I'm working on the following exercise:
Consider a point set $S = \{ p_1, p_2, ..., p_n \}$ in the plane in general position (i.e., no three points of $S$ are collinear). The points of $S$ have pairwise different $y$-coordinates and are sorted in increasing order of them, i.e., $y(p_i) < y(p_j) $ if and only if $i < j$. Develop an algorithm that computes a triangulation of $S$ and needs $O(n)$ runtime and memory.
I got the following algorithm (based on Andrew's monotone chain algorithm) from Marcelo Fornet in his answer to one of my previous questions (I condensed it a bit):
Input: a list P of points in the plane.
Precondition: There must be at least 3 points.

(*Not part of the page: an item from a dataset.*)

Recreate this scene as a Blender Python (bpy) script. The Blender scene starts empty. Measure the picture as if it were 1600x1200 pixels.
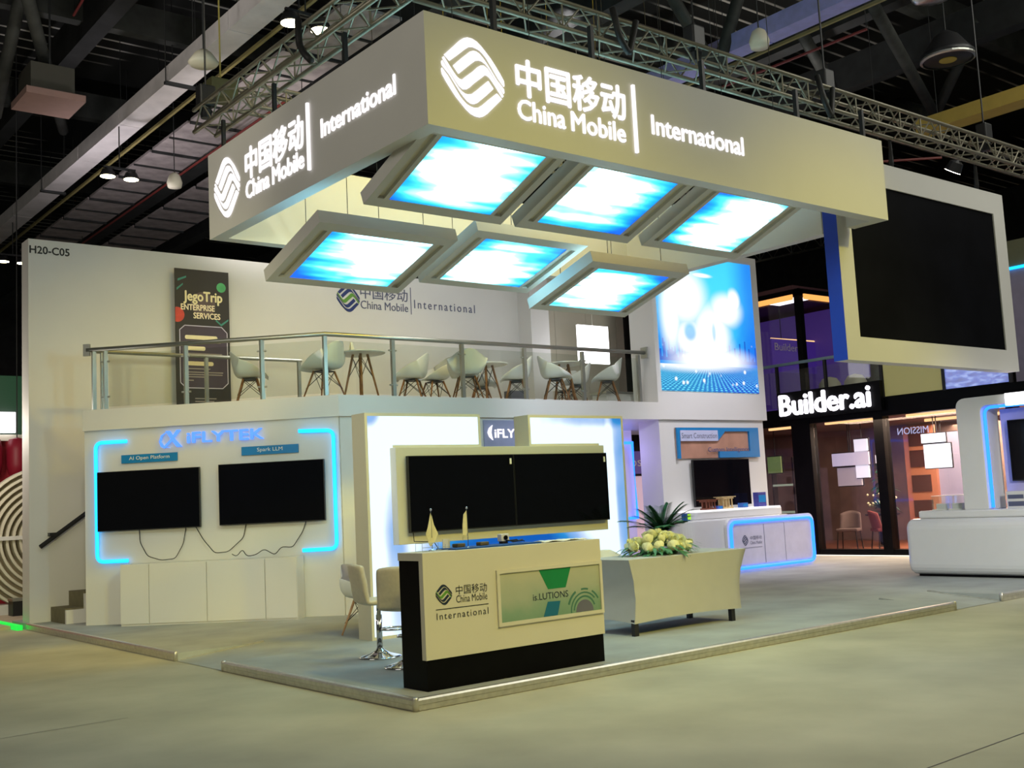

# Initialize T as empty list to store triangulation
Initialize U and L as empty lists.
The lists will hold the vertices of upper and lower hulls respectively.
for i = 1, 2, ..., n:
while L contains at least two points and the sequence of last two points
of L and the point P[i] does not make a counter-clockwise turn:
Add the last two points from L and P[i] to T (the triangulation)
remove the last point from L
append P[i] to L
for i = n, n-1, ..., 1:
while U contains at least two points and the sequence of last two points
of U and the point P[i] does not make a counter-clockwise turn:
# Add last two points from U and P[i] to T (the triangulation)
remove the last point from U
append P[i] to U
The triples of points in T will be the triangles
While I understand how this algorithm works I'm struggeling to show it's correctness in a formal way.
My idea would be to use induction on the invariant that this algorithm always prodcuces a triangulation of the given point set. This is what I tried:
Assertion: The said algorithm always returns a triangulation for a given point set.
The assertion is clear for a set of three points, so we got our induction start.
Now lets suppose the assertion holds for all sets with at most n points.
But I'm stuck at the induction step. I tried to make a case analysis wether the new point $p_{n+1}$ lies in the upper or the lower half of the convex hull of $\{p_1,....,p_n\}$, but it didn't work out.
I'd be thankful for any kind of help.